- _WRITTEN PROBLEM_
Print exactly the lines from the first one down to the line containing "rad = math.radians", both ends included, with no pictures and nothing else.
=-=-=-=-=
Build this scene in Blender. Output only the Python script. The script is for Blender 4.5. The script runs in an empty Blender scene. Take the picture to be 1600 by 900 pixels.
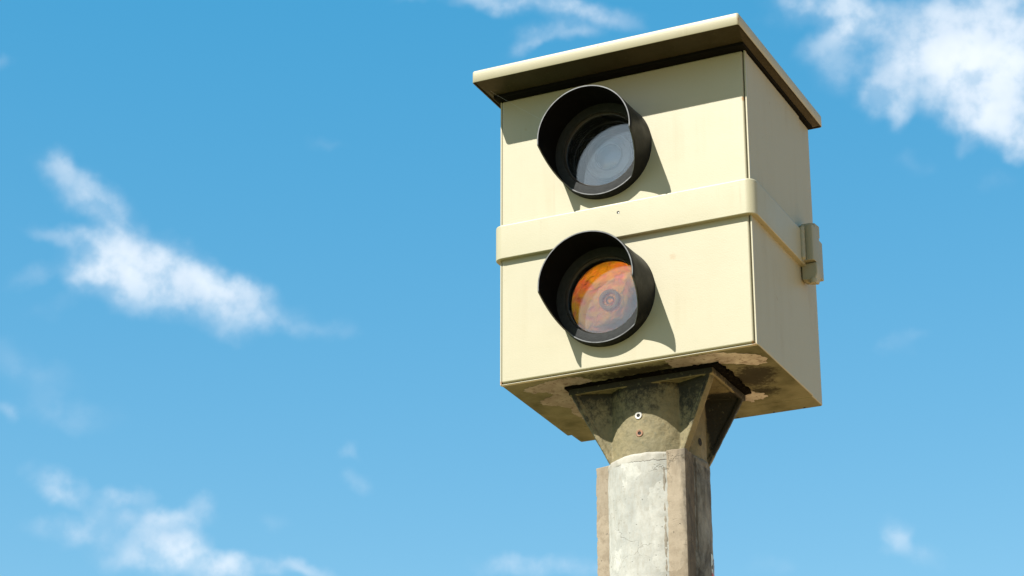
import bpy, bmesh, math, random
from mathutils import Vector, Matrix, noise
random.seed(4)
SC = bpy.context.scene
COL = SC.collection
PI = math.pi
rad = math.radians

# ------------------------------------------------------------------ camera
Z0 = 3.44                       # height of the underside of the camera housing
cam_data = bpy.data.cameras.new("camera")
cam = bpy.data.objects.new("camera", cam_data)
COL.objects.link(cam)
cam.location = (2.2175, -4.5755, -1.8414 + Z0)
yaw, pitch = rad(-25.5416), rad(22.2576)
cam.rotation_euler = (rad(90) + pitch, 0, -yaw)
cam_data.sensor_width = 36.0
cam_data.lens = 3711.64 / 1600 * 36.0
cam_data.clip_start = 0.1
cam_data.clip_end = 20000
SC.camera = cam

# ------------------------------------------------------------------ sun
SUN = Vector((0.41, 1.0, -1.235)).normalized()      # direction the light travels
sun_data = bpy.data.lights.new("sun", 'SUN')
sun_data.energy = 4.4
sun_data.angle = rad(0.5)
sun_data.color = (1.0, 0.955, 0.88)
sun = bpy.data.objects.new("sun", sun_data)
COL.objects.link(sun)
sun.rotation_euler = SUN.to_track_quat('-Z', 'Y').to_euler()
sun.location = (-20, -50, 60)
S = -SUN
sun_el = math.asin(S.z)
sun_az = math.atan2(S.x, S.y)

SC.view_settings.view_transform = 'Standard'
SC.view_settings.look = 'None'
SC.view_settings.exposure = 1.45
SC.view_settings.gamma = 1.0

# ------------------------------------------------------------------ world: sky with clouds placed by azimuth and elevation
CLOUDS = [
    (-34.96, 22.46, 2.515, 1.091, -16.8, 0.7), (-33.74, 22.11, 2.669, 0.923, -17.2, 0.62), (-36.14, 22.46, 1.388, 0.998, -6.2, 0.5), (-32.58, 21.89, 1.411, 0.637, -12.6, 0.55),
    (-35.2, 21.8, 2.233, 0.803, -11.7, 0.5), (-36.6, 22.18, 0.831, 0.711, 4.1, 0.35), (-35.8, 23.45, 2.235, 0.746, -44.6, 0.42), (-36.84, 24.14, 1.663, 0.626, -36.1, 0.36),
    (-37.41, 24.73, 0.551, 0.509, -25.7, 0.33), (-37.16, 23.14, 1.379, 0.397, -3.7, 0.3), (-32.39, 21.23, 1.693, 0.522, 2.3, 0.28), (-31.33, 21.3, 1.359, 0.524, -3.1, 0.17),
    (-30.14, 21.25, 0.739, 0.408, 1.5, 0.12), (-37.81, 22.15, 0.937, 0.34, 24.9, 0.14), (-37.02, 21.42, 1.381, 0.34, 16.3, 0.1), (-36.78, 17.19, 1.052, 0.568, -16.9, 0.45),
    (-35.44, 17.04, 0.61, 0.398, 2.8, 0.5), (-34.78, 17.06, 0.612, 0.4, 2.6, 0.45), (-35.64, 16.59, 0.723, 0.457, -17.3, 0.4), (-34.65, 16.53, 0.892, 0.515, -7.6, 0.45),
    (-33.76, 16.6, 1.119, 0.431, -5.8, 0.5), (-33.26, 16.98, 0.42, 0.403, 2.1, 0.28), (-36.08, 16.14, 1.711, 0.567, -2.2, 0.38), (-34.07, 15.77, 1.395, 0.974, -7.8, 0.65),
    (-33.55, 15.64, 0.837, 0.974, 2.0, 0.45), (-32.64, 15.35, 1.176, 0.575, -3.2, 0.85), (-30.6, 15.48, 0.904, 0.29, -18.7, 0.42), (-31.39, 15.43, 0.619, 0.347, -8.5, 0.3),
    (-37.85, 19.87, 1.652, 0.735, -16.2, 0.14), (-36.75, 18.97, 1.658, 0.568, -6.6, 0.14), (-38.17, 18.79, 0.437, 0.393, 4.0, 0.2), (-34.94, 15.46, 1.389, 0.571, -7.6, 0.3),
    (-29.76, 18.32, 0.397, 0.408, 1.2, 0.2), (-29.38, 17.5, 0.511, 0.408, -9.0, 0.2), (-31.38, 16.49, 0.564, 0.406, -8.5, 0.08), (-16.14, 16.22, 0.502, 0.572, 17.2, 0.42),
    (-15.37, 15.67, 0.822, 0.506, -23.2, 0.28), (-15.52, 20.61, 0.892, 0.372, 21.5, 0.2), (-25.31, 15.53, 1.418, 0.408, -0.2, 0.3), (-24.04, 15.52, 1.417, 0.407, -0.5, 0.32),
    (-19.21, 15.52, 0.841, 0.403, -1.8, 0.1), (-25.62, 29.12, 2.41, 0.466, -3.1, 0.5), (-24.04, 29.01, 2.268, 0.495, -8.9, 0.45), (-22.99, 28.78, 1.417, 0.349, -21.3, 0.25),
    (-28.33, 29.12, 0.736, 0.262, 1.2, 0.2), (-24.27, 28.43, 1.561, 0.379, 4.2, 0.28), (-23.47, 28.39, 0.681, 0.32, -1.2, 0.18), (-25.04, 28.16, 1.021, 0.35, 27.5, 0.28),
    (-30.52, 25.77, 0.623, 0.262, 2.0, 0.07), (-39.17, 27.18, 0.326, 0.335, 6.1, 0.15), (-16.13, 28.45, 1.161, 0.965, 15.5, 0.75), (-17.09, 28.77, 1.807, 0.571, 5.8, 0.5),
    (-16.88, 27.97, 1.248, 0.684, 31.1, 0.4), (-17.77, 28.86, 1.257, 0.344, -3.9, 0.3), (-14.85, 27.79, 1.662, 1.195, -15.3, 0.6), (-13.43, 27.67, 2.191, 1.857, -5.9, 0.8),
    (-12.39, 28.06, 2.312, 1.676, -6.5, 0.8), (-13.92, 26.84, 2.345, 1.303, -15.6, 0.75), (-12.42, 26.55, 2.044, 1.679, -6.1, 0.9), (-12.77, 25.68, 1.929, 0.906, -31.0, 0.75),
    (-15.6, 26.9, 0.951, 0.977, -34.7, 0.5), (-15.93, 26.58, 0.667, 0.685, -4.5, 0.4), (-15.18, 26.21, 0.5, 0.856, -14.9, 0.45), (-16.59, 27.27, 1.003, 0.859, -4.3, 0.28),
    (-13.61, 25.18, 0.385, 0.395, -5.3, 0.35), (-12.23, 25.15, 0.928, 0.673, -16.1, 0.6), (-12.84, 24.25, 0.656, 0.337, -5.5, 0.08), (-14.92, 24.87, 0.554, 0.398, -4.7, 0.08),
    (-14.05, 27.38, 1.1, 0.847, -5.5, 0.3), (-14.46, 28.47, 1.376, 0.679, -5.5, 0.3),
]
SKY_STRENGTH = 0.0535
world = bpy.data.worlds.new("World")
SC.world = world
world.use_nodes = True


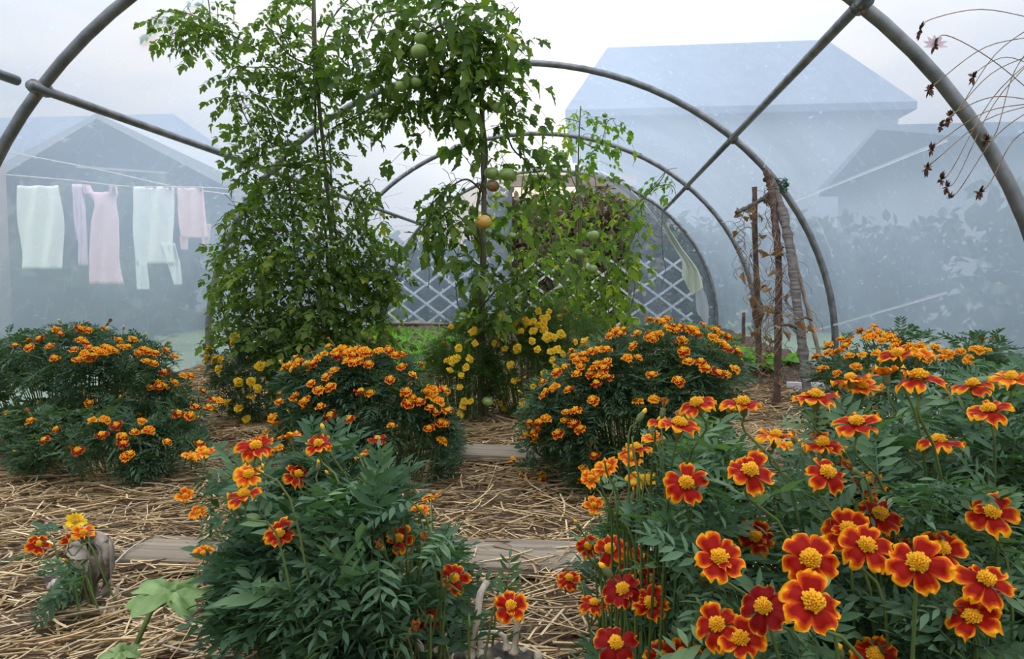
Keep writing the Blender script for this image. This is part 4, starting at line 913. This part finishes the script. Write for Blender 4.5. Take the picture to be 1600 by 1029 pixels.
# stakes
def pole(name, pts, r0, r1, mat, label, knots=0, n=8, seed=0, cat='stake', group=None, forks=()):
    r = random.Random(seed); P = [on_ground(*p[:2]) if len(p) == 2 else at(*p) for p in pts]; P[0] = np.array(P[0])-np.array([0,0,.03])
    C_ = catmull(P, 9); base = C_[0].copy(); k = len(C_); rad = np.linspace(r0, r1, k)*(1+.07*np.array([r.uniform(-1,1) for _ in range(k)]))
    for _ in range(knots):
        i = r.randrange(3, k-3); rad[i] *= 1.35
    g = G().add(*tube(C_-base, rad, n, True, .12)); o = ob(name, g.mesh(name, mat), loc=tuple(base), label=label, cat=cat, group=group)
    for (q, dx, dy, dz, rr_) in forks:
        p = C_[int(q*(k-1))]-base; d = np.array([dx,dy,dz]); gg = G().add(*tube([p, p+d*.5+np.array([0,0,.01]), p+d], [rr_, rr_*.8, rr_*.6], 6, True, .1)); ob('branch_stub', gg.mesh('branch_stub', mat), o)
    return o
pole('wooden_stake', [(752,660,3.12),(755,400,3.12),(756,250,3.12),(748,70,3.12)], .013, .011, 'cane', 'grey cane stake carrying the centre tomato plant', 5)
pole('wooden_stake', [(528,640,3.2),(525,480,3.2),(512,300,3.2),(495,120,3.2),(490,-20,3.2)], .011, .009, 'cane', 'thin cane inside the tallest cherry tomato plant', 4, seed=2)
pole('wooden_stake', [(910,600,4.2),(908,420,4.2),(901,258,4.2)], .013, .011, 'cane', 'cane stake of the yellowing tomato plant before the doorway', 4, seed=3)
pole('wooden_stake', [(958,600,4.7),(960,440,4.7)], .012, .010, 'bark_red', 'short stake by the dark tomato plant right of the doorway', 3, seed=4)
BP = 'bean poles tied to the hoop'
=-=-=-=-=
- _EXERCISE OUTPUT_
Build this scene in Blender. Output only the Python script. The script is for Blender 4.5. The script runs in an empty Blender scene. Take the picture to be 1600 by 900 pixels.
import bpy, bmesh, math, random
from mathutils import Vector, Matrix, noise
random.seed(4)
SC = bpy.context.scene
COL = SC.collection
PI = math.pi
rad = math.radians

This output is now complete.